Watch Jeff’s video here
As readers have no doubt noticed, the stock markets around the world have staged major rallies since the December lows. Camarda thinks there are several reasons for that, all of which we’ve previously explored in this space. Still, in this ever-changing world, it is helpful to keep a watchful eye on the navigation markers, so let’s take another brief look at Camarda’s perspective on the investment course ahead as the waves ease and the sun breaks:
- Interest rates have been a deeply-feared (though much overblown) stock market headwind for a year or so. The wind has shifted with the Fed’s remarkable about-face, going from restrictive to accommodative in record time, and transmuting a headwind-slog into an easy tailwind cruise. Other major central banks are following the Fed and switching feet from brake to throttle. Trumps’s efforts to reshape the Fed by nominating folks like Herman Cain may even throw gasoline on the free-money fire. Mortgage rates plumb record lows anew, and those that missed them may want to scurry. Of course, low rates are good for stocks because they make non-stock investment alternatives look even more dismal, and because low rates are good for business by reducing expenses and giving consumers more loot to buy goods and services with.

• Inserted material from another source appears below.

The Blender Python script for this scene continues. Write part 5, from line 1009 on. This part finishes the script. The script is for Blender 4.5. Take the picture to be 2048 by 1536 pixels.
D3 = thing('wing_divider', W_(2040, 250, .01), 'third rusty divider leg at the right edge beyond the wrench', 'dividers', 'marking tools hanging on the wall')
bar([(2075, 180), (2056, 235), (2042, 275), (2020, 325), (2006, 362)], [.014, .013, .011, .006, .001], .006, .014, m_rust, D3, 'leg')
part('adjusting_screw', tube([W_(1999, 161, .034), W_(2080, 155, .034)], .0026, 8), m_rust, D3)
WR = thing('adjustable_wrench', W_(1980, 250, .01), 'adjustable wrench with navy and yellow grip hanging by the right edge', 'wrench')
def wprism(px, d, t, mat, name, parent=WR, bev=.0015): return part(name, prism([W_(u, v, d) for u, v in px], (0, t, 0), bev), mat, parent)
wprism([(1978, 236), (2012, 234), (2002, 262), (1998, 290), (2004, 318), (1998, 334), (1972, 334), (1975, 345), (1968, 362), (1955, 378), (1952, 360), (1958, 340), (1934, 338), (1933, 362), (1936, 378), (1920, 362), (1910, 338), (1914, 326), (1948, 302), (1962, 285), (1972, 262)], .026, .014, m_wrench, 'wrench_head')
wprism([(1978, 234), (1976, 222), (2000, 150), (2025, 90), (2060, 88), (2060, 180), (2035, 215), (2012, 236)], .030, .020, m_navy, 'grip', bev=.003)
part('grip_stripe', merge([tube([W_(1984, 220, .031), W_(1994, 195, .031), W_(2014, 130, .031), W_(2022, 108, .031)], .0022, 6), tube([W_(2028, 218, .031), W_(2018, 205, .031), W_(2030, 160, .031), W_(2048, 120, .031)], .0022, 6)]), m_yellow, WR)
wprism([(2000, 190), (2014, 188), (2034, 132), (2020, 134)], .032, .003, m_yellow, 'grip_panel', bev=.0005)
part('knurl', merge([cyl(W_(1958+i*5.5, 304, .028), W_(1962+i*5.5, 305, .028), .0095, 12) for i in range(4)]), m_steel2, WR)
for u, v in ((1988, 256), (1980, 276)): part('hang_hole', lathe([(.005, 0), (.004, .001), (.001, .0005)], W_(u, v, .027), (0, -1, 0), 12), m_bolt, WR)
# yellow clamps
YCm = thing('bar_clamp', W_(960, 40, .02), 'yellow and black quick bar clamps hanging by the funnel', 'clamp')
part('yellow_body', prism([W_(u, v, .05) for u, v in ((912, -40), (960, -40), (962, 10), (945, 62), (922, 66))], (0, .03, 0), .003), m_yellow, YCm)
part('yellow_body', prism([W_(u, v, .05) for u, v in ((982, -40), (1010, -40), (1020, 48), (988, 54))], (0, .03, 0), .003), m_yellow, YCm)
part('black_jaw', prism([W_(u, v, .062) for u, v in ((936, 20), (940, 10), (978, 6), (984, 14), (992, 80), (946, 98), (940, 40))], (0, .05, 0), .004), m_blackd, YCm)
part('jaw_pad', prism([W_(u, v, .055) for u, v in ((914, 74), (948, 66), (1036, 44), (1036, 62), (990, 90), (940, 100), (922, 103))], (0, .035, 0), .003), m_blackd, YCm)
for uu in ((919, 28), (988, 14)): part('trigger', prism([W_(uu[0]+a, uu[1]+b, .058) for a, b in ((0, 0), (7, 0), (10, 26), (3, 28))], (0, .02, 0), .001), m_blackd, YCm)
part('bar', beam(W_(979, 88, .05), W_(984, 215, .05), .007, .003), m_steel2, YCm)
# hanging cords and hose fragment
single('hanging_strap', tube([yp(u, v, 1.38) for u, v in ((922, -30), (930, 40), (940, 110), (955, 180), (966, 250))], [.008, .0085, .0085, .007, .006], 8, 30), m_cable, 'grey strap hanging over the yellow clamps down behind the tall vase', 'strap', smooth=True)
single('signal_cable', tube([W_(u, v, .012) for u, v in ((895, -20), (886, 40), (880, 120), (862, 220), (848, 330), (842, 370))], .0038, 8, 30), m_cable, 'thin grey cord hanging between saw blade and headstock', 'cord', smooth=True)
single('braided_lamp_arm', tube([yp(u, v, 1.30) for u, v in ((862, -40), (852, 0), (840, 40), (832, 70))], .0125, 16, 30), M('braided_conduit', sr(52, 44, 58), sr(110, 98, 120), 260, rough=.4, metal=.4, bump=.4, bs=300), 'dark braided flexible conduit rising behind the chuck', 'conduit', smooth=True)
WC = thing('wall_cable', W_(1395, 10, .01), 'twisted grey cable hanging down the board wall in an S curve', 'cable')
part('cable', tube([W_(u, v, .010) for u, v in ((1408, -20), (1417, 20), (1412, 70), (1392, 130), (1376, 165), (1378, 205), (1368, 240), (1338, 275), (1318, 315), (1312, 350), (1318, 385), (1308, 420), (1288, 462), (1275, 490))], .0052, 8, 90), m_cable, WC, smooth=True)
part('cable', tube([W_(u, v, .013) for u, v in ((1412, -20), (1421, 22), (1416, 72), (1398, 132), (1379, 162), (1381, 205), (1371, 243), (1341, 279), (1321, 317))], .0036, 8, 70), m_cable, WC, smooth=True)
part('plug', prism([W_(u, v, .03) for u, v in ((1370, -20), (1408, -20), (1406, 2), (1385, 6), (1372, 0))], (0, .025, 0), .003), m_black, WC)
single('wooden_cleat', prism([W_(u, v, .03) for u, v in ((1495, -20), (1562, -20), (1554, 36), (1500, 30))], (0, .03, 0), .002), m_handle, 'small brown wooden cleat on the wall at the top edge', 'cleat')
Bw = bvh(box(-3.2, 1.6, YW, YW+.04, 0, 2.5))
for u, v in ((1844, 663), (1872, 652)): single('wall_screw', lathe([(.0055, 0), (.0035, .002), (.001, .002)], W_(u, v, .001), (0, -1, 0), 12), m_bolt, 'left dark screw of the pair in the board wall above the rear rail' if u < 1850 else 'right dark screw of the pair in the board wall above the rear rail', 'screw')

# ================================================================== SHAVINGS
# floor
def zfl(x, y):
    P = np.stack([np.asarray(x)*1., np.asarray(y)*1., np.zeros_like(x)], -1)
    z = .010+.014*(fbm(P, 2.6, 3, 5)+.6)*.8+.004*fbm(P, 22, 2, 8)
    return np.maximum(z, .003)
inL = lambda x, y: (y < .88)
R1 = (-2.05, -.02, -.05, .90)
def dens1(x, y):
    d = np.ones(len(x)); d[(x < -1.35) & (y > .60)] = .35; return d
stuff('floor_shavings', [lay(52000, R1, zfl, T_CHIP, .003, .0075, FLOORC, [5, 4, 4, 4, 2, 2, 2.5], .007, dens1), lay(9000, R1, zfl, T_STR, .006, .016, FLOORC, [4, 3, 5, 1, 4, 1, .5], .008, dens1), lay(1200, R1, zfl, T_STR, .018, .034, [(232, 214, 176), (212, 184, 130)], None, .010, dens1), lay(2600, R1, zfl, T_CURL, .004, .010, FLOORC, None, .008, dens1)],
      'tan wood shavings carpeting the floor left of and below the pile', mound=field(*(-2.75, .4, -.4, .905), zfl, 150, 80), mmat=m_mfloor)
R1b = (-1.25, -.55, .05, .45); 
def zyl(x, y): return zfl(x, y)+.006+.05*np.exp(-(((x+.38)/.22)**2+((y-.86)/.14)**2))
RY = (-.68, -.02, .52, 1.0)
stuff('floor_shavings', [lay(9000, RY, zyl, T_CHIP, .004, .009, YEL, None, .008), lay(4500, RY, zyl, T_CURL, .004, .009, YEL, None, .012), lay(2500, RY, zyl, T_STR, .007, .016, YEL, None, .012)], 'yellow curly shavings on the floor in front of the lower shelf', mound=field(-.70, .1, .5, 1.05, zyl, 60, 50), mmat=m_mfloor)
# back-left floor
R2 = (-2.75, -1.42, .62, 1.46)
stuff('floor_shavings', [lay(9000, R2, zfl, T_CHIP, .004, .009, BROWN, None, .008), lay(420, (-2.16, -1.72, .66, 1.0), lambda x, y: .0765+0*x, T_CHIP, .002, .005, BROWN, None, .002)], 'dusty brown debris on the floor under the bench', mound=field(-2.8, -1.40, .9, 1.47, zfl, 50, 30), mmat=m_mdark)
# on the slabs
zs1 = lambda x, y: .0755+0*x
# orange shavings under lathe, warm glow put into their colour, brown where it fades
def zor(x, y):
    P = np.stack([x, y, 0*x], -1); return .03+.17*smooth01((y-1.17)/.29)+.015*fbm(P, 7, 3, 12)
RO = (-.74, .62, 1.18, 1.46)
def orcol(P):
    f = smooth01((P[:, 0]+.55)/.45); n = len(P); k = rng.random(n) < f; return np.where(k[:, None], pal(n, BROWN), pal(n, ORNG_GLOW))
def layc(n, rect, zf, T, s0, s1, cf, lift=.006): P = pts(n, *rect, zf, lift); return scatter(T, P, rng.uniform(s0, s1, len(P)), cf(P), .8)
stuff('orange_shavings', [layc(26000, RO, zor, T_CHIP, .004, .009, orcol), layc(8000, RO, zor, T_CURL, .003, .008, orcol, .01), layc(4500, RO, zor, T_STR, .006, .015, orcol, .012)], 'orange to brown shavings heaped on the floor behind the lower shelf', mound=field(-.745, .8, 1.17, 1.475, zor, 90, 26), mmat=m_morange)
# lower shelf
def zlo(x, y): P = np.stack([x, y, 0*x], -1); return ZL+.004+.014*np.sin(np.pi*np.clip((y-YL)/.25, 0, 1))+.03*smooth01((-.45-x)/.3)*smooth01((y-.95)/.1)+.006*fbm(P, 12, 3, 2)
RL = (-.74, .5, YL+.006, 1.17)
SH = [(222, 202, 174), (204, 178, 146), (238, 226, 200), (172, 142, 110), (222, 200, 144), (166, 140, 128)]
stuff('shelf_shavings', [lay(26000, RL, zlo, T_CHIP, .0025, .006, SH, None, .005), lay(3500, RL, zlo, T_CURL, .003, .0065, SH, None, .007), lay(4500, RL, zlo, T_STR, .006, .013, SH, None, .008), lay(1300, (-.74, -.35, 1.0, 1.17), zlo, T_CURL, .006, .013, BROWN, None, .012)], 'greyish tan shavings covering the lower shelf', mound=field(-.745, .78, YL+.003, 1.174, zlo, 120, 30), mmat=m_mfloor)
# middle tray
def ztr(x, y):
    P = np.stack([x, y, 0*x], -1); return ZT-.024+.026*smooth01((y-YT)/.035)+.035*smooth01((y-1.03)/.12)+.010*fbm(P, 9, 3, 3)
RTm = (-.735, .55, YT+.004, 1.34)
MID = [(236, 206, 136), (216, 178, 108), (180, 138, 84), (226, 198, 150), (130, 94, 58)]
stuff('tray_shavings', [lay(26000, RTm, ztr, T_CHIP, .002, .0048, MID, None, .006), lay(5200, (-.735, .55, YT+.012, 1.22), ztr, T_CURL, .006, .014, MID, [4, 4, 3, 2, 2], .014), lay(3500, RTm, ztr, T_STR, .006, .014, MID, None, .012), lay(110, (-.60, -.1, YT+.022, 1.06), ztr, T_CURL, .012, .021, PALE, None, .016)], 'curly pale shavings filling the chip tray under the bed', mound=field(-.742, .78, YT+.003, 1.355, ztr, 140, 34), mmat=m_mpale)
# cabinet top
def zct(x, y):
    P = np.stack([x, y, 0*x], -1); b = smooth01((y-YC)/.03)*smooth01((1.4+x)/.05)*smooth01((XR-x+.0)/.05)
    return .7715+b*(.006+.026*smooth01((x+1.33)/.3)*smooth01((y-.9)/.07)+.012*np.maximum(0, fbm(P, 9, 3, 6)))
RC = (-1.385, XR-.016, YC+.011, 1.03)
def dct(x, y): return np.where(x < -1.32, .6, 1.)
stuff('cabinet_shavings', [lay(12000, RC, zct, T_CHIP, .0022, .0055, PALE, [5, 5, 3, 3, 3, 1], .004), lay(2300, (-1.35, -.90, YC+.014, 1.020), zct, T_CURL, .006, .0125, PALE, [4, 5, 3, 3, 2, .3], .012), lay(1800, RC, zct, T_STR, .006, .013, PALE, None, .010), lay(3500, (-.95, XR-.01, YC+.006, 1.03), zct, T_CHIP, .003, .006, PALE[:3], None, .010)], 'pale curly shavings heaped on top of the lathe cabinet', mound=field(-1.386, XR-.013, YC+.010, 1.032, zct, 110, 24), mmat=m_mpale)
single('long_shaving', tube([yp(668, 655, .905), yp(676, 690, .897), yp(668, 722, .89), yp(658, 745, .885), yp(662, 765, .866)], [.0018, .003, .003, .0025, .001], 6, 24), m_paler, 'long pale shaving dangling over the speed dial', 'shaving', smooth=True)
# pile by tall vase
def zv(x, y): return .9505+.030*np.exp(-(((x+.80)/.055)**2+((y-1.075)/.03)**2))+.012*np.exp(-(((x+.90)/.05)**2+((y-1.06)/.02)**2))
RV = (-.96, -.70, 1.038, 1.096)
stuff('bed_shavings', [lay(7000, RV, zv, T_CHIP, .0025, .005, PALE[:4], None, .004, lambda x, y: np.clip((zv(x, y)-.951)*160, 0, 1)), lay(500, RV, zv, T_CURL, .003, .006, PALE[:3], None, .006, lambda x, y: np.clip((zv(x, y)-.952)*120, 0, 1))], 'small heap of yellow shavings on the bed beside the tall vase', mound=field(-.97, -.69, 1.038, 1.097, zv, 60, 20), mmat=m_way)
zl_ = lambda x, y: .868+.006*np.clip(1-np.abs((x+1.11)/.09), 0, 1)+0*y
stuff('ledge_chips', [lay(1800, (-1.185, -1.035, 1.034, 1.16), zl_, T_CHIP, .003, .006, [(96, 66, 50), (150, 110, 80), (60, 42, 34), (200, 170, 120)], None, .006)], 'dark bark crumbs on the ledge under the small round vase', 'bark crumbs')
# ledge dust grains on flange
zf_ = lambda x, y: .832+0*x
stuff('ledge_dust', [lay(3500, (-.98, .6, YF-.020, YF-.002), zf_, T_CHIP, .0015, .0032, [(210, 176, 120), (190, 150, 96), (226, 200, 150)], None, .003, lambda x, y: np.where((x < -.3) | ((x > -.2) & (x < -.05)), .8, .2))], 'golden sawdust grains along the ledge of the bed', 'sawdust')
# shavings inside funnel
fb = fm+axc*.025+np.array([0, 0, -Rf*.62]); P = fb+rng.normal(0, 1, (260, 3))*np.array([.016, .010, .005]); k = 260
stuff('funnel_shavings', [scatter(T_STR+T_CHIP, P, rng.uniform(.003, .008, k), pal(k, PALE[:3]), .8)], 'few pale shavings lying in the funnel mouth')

- Recessionary fears, like the interest rate boogeymen, seem to have also been widely overblown. The economic pulse in the US and offshore worlds clearly has quickened. Notably the Chinese economy seems to be on the verge of a new tear, especially notable as the Trumpian Sino-special economic squeeze continues unabated, and treats of a tightening vise have not been retracted. The upbeat in world economic activity is indeed remarkable when one considers how sodden the wet blanket of the Trade Wars has been to the fires of commerce. The bound Genie of global growth roils and gnaws at the bottle, and the Fed’s flop/flip interest rate deflation may just loose the cork into a great whoosh of expansion.
- Finally, while The Great Deal of China remains a tangled work in progress, happy faces seem la mode du mois on both sides of the wrestling mat, with each corner grinning and echoing that a deal is close…so close. If this happens – and Camarda puts the odds at near-certainty by summer at the latest, if only to grease the skids of Trump’s Term Two run – the collective economic Genie will burn very bright, soaring on technicolor afterburners for long, long time.
It is hard to overstate how promising this trifecta outlook is for the world economies, and by extension, for stocks. The markets have bounced, hard, off the late 2018 bear market lows, and have been lately threatening to make new highs, even before the recession all-clear seemed recently to have rug. With fresh air in the collective market’s wings, it seems the blue sky’s now the limit. Camarda generally concurs with this assessment, though cautions the following proviso: by many measures, US stocks remain pricy, even with a booster rocket tailwind maybe kindling. For a long, long time, we have believed that US stocks should be bought very carefully, with a Scrooge-like flinty eye toward solid value, an approach Camarda’s endeavored to double down on over the past year. Elsewhere in the world, stocks are generally much better values. Stock investors’ allocations should be constructed – or adjusted – accordingly. Camarda clients portfolios, of course, already reflect this strategy.